* EXERCISE DETAILS
Every line that contains "from" counts once; give the total number of such lines, with no other words.

* GIVEN MATERIAL
******
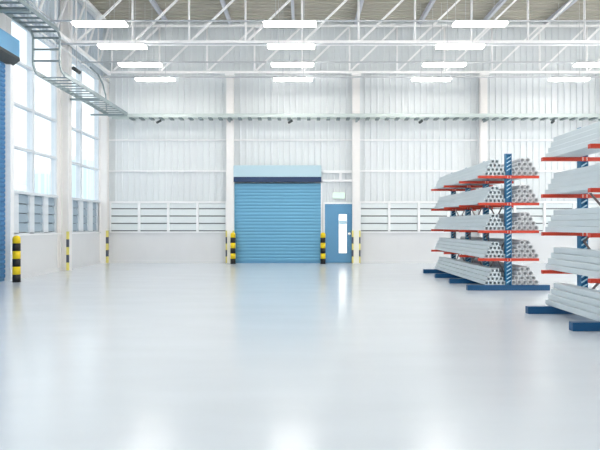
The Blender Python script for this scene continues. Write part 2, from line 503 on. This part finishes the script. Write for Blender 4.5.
# ------------------------------------------------------------------ cable trays
r = empty('cable_tray', (-6.22, 20.1, 5.0)); tag(r, 'galvanised ladder cable tray dropping beside the left wall windows', 'cable tray')
def rel(o): o.location = -o.parent.location
xi, xo, zl, zh, yr = -5.90, -6.55, 5.07, 6.03, 14.2
def side(x):
    m = MB(); c = .25
    m.bar((x, 19.68, zl), (x, yr+c, zl), .03, .11)
    # rounded sweep up
    pts = []
    for k in range(7):
        a = math.pi/2*k/6; pts.append((x, yr+c-c*math.sin(a), zl+c-c*math.cos(a)))
    for a, b in zip(pts[:-1], pts[1:]): m.bar(a, b, .03, .07, up=Vector((1,0,0)) if False else Vector((0,0,1)))
    m.bar((x, yr, zl+c-.02), (x, yr, zh-.1), .03, .07)
    m.bar((x, yr, zh-.12), (x, yr-.12, zh), .03, .07)
    m.bar((x, yr-.10, zh), (x, 8.0, zh), .03, .10)
    rel(m.build('side_rail', M['tray'], r))
side(xi); side(xo)
y = 19.5
while y > yr+.25:
    rel(MB().box(xo+.01, xi-.01, y-.022, y+.022, zl-.045, zl-.015).build('rung', M['tray'], r)); y -= .30
for z in (5.32, 5.60, 5.88): rel(MB().box(xo+.01, xi-.01, yr-.02, yr+.02, z-.02, z+.02).build('rung', M['rung'], r))
y = yr-.12
while y > 8.2:
    rel(MB().box(xo+.01, xi-.01, y-.025, y+.025, zh-.045, zh-.01).build('rung', M['rung'], r)); y -= .30
for y, z in ((19.3, zl), (16.97, zl), (12.6, zh), (10.2, zh)):
    rel(MB().box(XL+.0 if y != 16.97 else XL+.25, xi+.02, y-.03, y+.03, z-.115, z-.06).build('support_bracket', M['tray'], r))
rel(MB().tube([(xi, 14.1, 6.0), (xi+.0, 14.05, 6.1), (xi, 13.9, 6.16), (xi, 8.0, 6.16)], .018, 8).build('conduit', M['rail'], r))

r = empty('cable_tray', (0, 20.0, 5.05)); tag(r, 'pale galvanised cable tray running across the back wall above the shutter', 'cable tray')
yb0, yb1 = 19.72, 20.1
for y in (yb0, yb1):
    rel(MB().box(xo, XR-.1, y-.015, y+.015, 5.03, 5.15).build('side_rail', M['trayB'], r))
x = xi+.1
while x < XR-.3:
    rel(MB().box(x-.06, x+.06, yb0-.0, yb1, 4.985, 5.029).build('rung', M['rung'], r)); x += .335
for x in COLX[1:]:
    rel(MB().box(x-.03, x+.03, yb0, YB-.30, 4.94, 4.98).build('support_bracket', M['tray'], r))
r.location.z -= .05
for x, w in ((-4.83, 'left of the big shutter'), (-.36, 'over the big shutter'), (4.07, 'left of the far rack'), (8.55, 'above the near rack')):
    m = MB(); m.cyl((0,0,.003), (0,0,-.06), .012, 8); m.bar((.02, .0, -.04), (-.09, -.10, -.13), .07, .07)
    o = m.build('spot_fitting', M['dark'], None, (x, 19.85, 4.93))
    tag(o, 'small dark fitting under the back cable tray '+w, 'fitting', 'dark fittings under the back tray')

# dark fitting and cable drop high on the left wall
r = empty('wall_fitting', (-6.52, 16.85, 5.8)); tag(r, 'dark elongated fitting hung above the tray beside the windows', 'fitting')
MB().cyl((0, -.22, .0), (0, .22, -.0), .055, 14).build('body', M['dark'], r)
MB().bar((0, 0, .04), (0, 0, .70), .02, .02).build('hanger', M['rail'], r)
m = MB(); m.tube([(-6.50, 17.9, 6.17), (-6.48, 18.5, 6.12), (-6.46, 18.9, 5.9), (-6.45, 19.15, 5.6), (-6.45, 19.25, 5.11)], .025, 8)
tag(m.build('cable_conduit', M['tray']), 'bent grey conduit dropping from side truss into tray near corner', 'conduit')
m = MB(); m.tube([(6.10, 20.145, 0), (6.10, 20.145, 6.48)], .022, 8); m.tube([(6.10, 20.145, 6.46), (5.2, 20.145, 6.46)], .022, 8)
tag(m.build('cable_conduit', M['rail']), 'thin vertical grey conduit beside the column behind the far rack', 'conduit')

# ------------------------------------------------------------------ racks
ZL = [.108, .647, 1.21, 1.77, 2.316]      # resting heights: base and four arm levels
CX = 4.17
def make_rack():
    r = empty('cantilever_rack', (CX, 11.75, 0))
    for i in range(4):
        y = 1.42*i
        o = MB().box(-.83, .83, 0, .11, .0, .108, None, .004).build('base_foot', M['rackblue'], r); o.location = (0, y, 0)
        m = MB(); m.mi(M['rackcol'])
        for s in (-1, 1):
            m.box(.045 if s > 0 else -.057, .057 if s > 0 else -.045, 0, .11, .108, 2.76)
        m.box(-.045, .045, .047, .063, .108, 2.76)
        m.box(-.045, .045, .005, .105, 2.74, 2.758)
        z = .15
        while z < 2.68:
            if all(abs(z+.03-q) > .05 for q in ZL[1:]):
                for f in (.012, .098): m.bar((-.043, f, z), (.043, f, z+.055), .016, .024, M['lace'], up=Vector((0,1,0)))
            z += .078
        o = m.build('column', None, r); o.location = (0, y, 0)
        for zl_ in ZL[1:]:
            for s in (-1, 1):
                m = MB()
                if s < 0: m.prism([(-.61, zl_-.052), (-.057, zl_-.055), (-.057, zl_), (-.61, zl_)], 'y', 0.0, .07)
                else: m.prism([(.61, zl_-.052), (.057, zl_-.055), (.057, zl_), (.61, zl_)], 'y', 0.0, .07)
                m.box(min(s*.61, s*.60), max(s*.61, s*.60), -.002, .072, zl_-.054, zl_)
                m.box(min(s*.057, s*.0), max(s*.057, s*.0), -.012, .0, zl_-.06, zl_+.004)
                a = m.build('arm', M['red'], r); a.location = (0, y, 0)
                b = MB()
                b.cyl((s*.03, -.022, zl_-.015), (s*.03, -.012, zl_-.015), .009, 8); b.cyl((s*.03, -.022, zl_-.042), (s*.03, -.012, zl_-.042), .009, 8)
                b.build('bolt', M['bolt'], a)
    for i in range(3):
        y = 1.42*i
        for (za, zb) in ((.25, 1.08), (1.08, 1.90)):
            MB().bar((-.012, y+.11, za), (-.012, y+1.42, zb), .012, .035).build('brace', M['brace'], r)
            MB().bar((.012, y+.11, zb), (.012, y+1.42, za), .012, .035).build('brace', M['brace'], r)
    return r
def LASTOBJ(n):
    c = [o for o in COL.objects if o.name.startswith(n)]
    return max(c, key=lambda o: o.name if '.' in o.name else n)
rack1 = make_rack(); index_tree(rack1)
tag(rack1, 'blue and orange-red double-sided cantilever rack standing farther back', 'storage rack', 'cantilever racks of pipes')
DY = -7.40
rack2 = copy_tree(rack1); rack2.location = (CX, 11.75+DY, 0)
tag(rack2, 'blue and orange-red cantilever rack nearer the camera, cut by the right edge', 'storage rack', 'cantilever racks of pipes')

# ---- square tubes and round pipes
L = 4.46; a = .0830; th = .016
def square_tube():
    bm = bmesh.new(); h = a/2-.0006
    def ring(s, y, r):
        pts = []
        for sx, sz in ((1,1),(-1,1),(-1,-1),(1,-1)):
            cx, cz = sx*(s-r), sz*(s-r)
            base = math.atan2(sz, sx)
            for d in (-math.pi/4, math.pi/4):
                pts.append((cx+r*math.cos(base+d), y, cz+r*math.sin(base+d)))
        return [bm.verts.new(p) for p in pts]
    A = ring(h, 0, .006); B = ring(h, L, .006); C = ring(h-th, 0, .003); D = ring(h-th, L, .003)
    n = 8
    for k in range(n):
        q = (k+1) % n
        bm.faces.new((A[k], A[q], B[q], B[k])); bm.faces.new((C[q], C[k], D[k], D[q]))
        bm.faces.new((A[q], A[k], C[k], C[q])); bm.faces.new((B[k], B[q], D[q], D[k]))
    bmesh.ops.recalc_face_normals(bm, faces=bm.faces[:])
    me = bpy.data.meshes.new('square_tube'); bm.to_mesh(me); bm.free(); me.materials.append(M['tube']); return me
R = .052; PX = .1125; PZ = math.sqrt((2*R)**2-(PX/2)**2)+.0005 if 2*R > PX/2 else .09
def round_pipe():
    bm = bmesh.new(); n = 20
    def ring(r, y): return [bm.verts.new((r*math.cos(2*math.pi*k/n), y, r*math.sin(2*math.pi*k/n))) for k in range(n)]
    A = ring(R-.0004, 0); B = ring(R-.0004, L); C = ring(R-.016, 0); D = ring(R-.016, L)
    for k in range(n):
        q = (k+1) % n
        f = bm.faces.new((A[k], A[q], B[q], B[k])); f.smooth = True
        f = bm.faces.new((C[q], C[k], D[k], D[q])); f.smooth = True
        bm.faces.new((A[q], A[k], C[k], C[q])); bm.faces.new((B[k], B[q], D[q], D[k]))
    bmesh.ops.recalc_face_normals(bm, faces=bm.faces[:])
    me = bpy.data.meshes.new('round_pipe'); bm.to_mesh(me); bm.free(); me.materials.append(M['pipe']); return me
sq, rp = square_tube(), round_pipe()
tier = ['base', 'second lowest', 'middle', 'second highest', 'top']
rows = ['bottom row', 'second row', 'third row', 'topmost row']
nth = {5: ['leftmost', 'second', 'middle', 'fourth', 'rightmost'], 4: ['leftmost', 'second', 'third', 'rightmost'], 3: ['leftmost', 'middle', 'rightmost'], 2: ['left', 'right']}
for rk, (rn, dy) in enumerate((('far rack', 0), ('near rack', DY))):
    for li, z in enumerate(ZL):
        for ri, cnt in enumerate((5, 4, 3, 2)):
            for k in range(cnt):
                x = CX-.062-a*5+a/2 + ri*a/2 + k*a
                o = bpy.data.objects.new('square_tube', sq); COL.objects.link(o)
                o.location = (x, 11.79+dy, z+a/2+ri*a+.0005)
                tag(o, '%s square tube in %s, %s tier, left side of %s' % (nth[cnt][k], rows[ri], tier[li], rn), 'steel tube', 'square tubes on the %s tier of the %s' % (tier[li], rn))
                if rk == 1 and False: pass
        for ri, cnt in enumerate((5, 4, 3, 2)):
            for k in range(cnt):
                if rk == 1: continue
                x = CX+.064+R + ri*PX/2 + k*PX
                o = bpy.data.objects.new('round_pipe', rp); COL.objects.link(o)
                o.location = (x, 11.79+dy, z+R+ri*PZ+.0005)
                tag(o, '%s round pipe in %s, %s tier, right side of %s' % (nth[cnt][k], rows[ri], tier[li], rn), 'steel pipe', 'round pipes on the %s tier of the %s' % (tier[li], rn))

# ------------------------------------------------------------------ outside
tag(MB().box(-420, XL-.2, -60, 520, -.3, -.02).build('ground_outside', M['ground']), kind='structure', label='pale yard outside the windows')
def tower(px, w, Y, h, body, label):
    xc = (px-302)/583*Y
    d = w
    r = empty('office_tower', (xc, Y, -.02)); tag(r, label, 'building', 'distant towers outside the windows')
    MB().box(-w/2, w/2, -d/2, d/2, 0, h).build('tower_body', body, r)
    m = MB(); n = max(3, int(w/3.2))
    for k in range(n):
        c = -w/2+(k+.5)*w/n
        m.box(c-w/n*.25, c+w/n*.25, -d/2-.15, -d/2, 2, h-2)
        m.box(w/2, w/2+.15, c-w/n*.25, c+w/n*.25, 2, h-2)
    m.build('window_strip', M['towW'], r)
    MB().box(-w*.2, w*.2, -d*.2, d*.2, h, h+2.5).build('roof_box', body, r)
tower(21.5, 10, 330, 22, M['towC'], 'pale green tower seen leftmost through the first side window')
tower(26.5, 9, 380, 30, M['towB'], 'pale blue slim tower left of the first window mullion')
tower(40.5, 12, 360, 35, M['towB'], 'pale blue tower just right of the first window mullion')
tower(45.5, 10, 420, 22, M['towA'], 'low beige tower beside the pale blue tower')
tower(72, 9, 370, 25, M['towA'], 'pale beige tower at left edge of the far side window')
tower(82.5, 9, 310, 38, M['towB'], 'tall pale blue tower behind the far window mullion')
tower(91, 14, 430, 41, M['towB'], 'broad pale blue tower in middle of far side window')
tower(96.5, 9, 350, 27, M['towA'], 'pale beige tower at right edge of the far side window')

# ------------------------------------------------------------------ sky
w = bpy.data.worlds.new('World'); S.world = w; w.use_nodes = True
nt = w.node_tree; bg = nt.nodes['Background']
tc = nt.nodes.new('ShaderNodeTexCoord'); sp = nt.nodes.new('ShaderNodeSeparateXYZ'); rm = nt.nodes.new('ShaderNodeValToRGB')
nt.links.new(tc.outputs['Generated'], sp.inputs[0]); nt.links.new(sp.outputs['Z'], rm.inputs['Fac']); nt.links.new(rm.outputs['Color'], bg.inputs['Color'])
e = rm.color_ramp.elements
e[0].position = 0.0; e[0].color = (.98, .98, .96, 1)
e[1].position = .9; e[1].color = (.70, .82, .94, 1)
q = e.new(.12); q.color = (.88, .93, .95, 1)
q = e.new(.35); q.color = (.83, .90, .94, 1)
bg.inputs['Strength'].default_value = 1.25

# ------------------------------------------------------------------ camera
cd = bpy.data.cameras.new('camera'); cam = bpy.data.objects.new('camera', cd); COL.objects.link(cam)
cam.location = (0, 0, 1.3); cam.rotation_euler = (math.pi/2, 0, 0)
cd.sensor_width = 36; cd.lens = 583/600*36; cd.shift_x = -2/600; cd.shift_y = 1/600
cd.clip_end = 1000
S.camera = cam
S.view_settings.view_transform = 'Standard'; S.view_settings.look = 'None'
S.view_settings.exposure = .48; S.view_settings.gamma = 1
S.cycles.max_bounces = 10; S.cycles.diffuse_bounces = 6; S.cycles.transparent_max_bounces = 16
S.cycles.sample_clamp_indirect = 8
******
* FULL ANSWER
2